AVAILABLE DATA |

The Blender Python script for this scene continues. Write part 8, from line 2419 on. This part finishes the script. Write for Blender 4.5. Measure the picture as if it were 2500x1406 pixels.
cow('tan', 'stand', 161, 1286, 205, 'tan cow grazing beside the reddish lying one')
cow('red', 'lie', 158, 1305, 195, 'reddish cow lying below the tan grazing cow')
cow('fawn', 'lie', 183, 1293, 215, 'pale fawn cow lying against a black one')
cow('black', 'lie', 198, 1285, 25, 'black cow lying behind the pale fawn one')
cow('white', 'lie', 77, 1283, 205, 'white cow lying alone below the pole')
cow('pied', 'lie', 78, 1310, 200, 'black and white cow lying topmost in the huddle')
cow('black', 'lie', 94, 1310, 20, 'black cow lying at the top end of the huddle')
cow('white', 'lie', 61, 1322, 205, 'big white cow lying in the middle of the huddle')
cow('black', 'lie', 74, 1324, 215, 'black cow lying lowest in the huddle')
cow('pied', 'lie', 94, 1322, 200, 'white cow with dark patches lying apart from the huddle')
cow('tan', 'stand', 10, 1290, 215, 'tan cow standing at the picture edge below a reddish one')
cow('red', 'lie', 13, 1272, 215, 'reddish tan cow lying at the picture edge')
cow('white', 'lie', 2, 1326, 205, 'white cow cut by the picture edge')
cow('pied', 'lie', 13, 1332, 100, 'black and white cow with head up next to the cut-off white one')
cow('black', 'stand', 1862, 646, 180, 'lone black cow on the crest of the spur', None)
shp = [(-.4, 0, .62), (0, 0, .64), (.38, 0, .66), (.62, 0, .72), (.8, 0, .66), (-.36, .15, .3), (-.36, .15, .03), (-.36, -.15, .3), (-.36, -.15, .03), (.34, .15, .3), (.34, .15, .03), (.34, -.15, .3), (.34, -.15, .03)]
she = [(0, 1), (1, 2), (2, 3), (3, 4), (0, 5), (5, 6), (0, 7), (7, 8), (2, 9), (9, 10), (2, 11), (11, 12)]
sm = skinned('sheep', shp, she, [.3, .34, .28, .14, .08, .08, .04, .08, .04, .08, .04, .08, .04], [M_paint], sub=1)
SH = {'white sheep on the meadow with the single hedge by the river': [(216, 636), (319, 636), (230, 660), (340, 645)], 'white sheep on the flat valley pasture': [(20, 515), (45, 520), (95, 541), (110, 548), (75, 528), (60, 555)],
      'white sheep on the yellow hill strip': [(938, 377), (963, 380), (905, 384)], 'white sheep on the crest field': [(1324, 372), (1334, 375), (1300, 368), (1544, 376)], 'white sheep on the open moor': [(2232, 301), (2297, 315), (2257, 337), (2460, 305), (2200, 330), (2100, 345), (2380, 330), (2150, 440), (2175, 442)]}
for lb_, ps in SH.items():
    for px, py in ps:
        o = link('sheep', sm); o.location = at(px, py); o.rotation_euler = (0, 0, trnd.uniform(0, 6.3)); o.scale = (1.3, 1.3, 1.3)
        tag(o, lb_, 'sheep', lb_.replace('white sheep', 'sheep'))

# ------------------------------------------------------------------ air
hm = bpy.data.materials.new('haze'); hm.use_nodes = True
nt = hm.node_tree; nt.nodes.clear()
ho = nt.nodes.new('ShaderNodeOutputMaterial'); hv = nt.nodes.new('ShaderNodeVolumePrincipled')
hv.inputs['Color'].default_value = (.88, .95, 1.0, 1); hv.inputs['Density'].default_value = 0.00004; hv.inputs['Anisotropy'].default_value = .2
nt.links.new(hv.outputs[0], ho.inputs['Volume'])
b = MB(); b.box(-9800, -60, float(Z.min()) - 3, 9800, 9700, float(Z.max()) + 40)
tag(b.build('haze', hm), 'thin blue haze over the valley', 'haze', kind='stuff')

THE REQUEST |
Repeat the data above exactly.

TASK OUTPUT |
The Blender Python script for this scene continues. Write part 8, from line 2419 on. This part finishes the script. Write for Blender 4.5. Measure the picture as if it were 2500x1406 pixels.
cow('tan', 'stand', 161, 1286, 205, 'tan cow grazing beside the reddish lying one')
cow('red', 'lie', 158, 1305, 195, 'reddish cow lying below the tan grazing cow')
cow('fawn', 'lie', 183, 1293, 215, 'pale fawn cow lying against a black one')
cow('black', 'lie', 198, 1285, 25, 'black cow lying behind the pale fawn one')
cow('white', 'lie', 77, 1283, 205, 'white cow lying alone below the pole')
cow('pied', 'lie', 78, 1310, 200, 'black and white cow lying topmost in the huddle')
cow('black', 'lie', 94, 1310, 20, 'black cow lying at the top end of the huddle')
cow('white', 'lie', 61, 1322, 205, 'big white cow lying in the middle of the huddle')
cow('black', 'lie', 74, 1324, 215, 'black cow lying lowest in the huddle')
cow('pied', 'lie', 94, 1322, 200, 'white cow with dark patches lying apart from the huddle')
cow('tan', 'stand', 10, 1290, 215, 'tan cow standing at the picture edge below a reddish one')
cow('red', 'lie', 13, 1272, 215, 'reddish tan cow lying at the picture edge')
cow('white', 'lie', 2, 1326, 205, 'white cow cut by the picture edge')
cow('pied', 'lie', 13, 1332, 100, 'black and white cow with head up next to the cut-off white one')
cow('black', 'stand', 1862, 646, 180, 'lone black cow on the crest of the spur', None)
shp = [(-.4, 0, .62), (0, 0, .64), (.38, 0, .66), (.62, 0, .72), (.8, 0, .66), (-.36, .15, .3), (-.36, .15, .03), (-.36, -.15, .3), (-.36, -.15, .03), (.34, .15, .3), (.34, .15, .03), (.34, -.15, .3), (.34, -.15, .03)]
she = [(0, 1), (1, 2), (2, 3), (3, 4), (0, 5), (5, 6), (0, 7), (7, 8), (2, 9), (9, 10), (2, 11), (11, 12)]
sm = skinned('sheep', shp, she, [.3, .34, .28, .14, .08, .08, .04, .08, .04, .08, .04, .08, .04], [M_paint], sub=1)
SH = {'white sheep on the meadow with the single hedge by the river': [(216, 636), (319, 636), (230, 660), (340, 645)], 'white sheep on the flat valley pasture': [(20, 515), (45, 520), (95, 541), (110, 548), (75, 528), (60, 555)],
      'white sheep on the yellow hill strip': [(938, 377), (963, 380), (905, 384)], 'white sheep on the crest field': [(1324, 372), (1334, 375), (1300, 368), (1544, 376)], 'white sheep on the open moor': [(2232, 301), (2297, 315), (2257, 337), (2460, 305), (2200, 330), (2100, 345), (2380, 330), (2150, 440), (2175, 442)]}
for lb_, ps in SH.items():
    for px, py in ps:
        o = link('sheep', sm); o.location = at(px, py); o.rotation_euler = (0, 0, trnd.uniform(0, 6.3)); o.scale = (1.3, 1.3, 1.3)
        tag(o, lb_, 'sheep', lb_.replace('white sheep', 'sheep'))

# ------------------------------------------------------------------ air
hm = bpy.data.materials.new('haze'); hm.use_nodes = True
nt = hm.node_tree; nt.nodes.clear()
ho = nt.nodes.new('ShaderNodeOutputMaterial'); hv = nt.nodes.new('ShaderNodeVolumePrincipled')
hv.inputs['Color'].default_value = (.88, .95, 1.0, 1); hv.inputs['Density'].default_value = 0.00004; hv.inputs['Anisotropy'].default_value = .2
nt.links.new(hv.outputs[0], ho.inputs['Volume'])
b = MB(); b.box(-9800, -60, float(Z.min()) - 3, 9800, 9700, float(Z.max()) + 40)
tag(b.build('haze', hm), 'thin blue haze over the valley', 'haze', kind='stuff')